--- BEGIN ---
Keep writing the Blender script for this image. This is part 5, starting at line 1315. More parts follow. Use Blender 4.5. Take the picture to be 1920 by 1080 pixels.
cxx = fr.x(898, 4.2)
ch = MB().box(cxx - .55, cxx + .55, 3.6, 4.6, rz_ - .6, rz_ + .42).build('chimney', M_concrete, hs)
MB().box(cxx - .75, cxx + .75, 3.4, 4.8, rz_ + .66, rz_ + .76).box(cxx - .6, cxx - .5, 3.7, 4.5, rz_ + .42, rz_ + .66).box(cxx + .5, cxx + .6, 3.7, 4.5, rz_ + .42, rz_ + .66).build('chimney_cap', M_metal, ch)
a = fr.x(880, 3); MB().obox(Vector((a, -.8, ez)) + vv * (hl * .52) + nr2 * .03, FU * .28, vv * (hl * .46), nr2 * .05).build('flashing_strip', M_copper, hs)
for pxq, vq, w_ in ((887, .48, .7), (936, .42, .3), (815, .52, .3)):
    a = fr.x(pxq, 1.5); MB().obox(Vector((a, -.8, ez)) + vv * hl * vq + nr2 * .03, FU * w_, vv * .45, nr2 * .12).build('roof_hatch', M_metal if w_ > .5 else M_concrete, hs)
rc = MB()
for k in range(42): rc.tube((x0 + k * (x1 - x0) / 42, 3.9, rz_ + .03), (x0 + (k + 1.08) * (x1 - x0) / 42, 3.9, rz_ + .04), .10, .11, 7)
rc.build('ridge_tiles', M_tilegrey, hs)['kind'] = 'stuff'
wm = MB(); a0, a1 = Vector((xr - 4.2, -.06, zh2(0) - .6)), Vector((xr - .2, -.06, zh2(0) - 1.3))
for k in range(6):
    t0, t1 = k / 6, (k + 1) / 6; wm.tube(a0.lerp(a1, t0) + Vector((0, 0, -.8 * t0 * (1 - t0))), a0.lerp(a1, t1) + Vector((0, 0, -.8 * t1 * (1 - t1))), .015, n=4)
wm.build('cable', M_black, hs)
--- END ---
- _Short exercise_: Your task is to print the whole listing again exactly.

- _Problem solution_:
Keep writing the Blender script for this image. This is part 5, starting at line 1315. More parts follow. Use Blender 4.5. Take the picture to be 1920 by 1080 pixels.
cxx = fr.x(898, 4.2)
ch = MB().box(cxx - .55, cxx + .55, 3.6, 4.6, rz_ - .6, rz_ + .42).build('chimney', M_concrete, hs)
MB().box(cxx - .75, cxx + .75, 3.4, 4.8, rz_ + .66, rz_ + .76).box(cxx - .6, cxx - .5, 3.7, 4.5, rz_ + .42, rz_ + .66).box(cxx + .5, cxx + .6, 3.7, 4.5, rz_ + .42, rz_ + .66).build('chimney_cap', M_metal, ch)
a = fr.x(880, 3); MB().obox(Vector((a, -.8, ez)) + vv * (hl * .52) + nr2 * .03, FU * .28, vv * (hl * .46), nr2 * .05).build('flashing_strip', M_copper, hs)
for pxq, vq, w_ in ((887, .48, .7), (936, .42, .3), (815, .52, .3)):
    a = fr.x(pxq, 1.5); MB().obox(Vector((a, -.8, ez)) + vv * hl * vq + nr2 * .03, FU * w_, vv * .45, nr2 * .12).build('roof_hatch', M_metal if w_ > .5 else M_concrete, hs)
rc = MB()
for k in range(42): rc.tube((x0 + k * (x1 - x0) / 42, 3.9, rz_ + .03), (x0 + (k + 1.08) * (x1 - x0) / 42, 3.9, rz_ + .04), .10, .11, 7)
rc.build('ridge_tiles', M_tilegrey, hs)['kind'] = 'stuff'
wm = MB(); a0, a1 = Vector((xr - 4.2, -.06, zh2(0) - .6)), Vector((xr - .2, -.06, zh2(0) - 1.3))
for k in range(6):
    t0, t1 = k / 6, (k + 1) / 6; wm.tube(a0.lerp(a1, t0) + Vector((0, 0, -.8 * t0 * (1 - t0))), a0.lerp(a1, t1) + Vector((0, 0, -.8 * t1 * (1 - t1))), .015, n=4)
wm.build('cable', M_black, hs)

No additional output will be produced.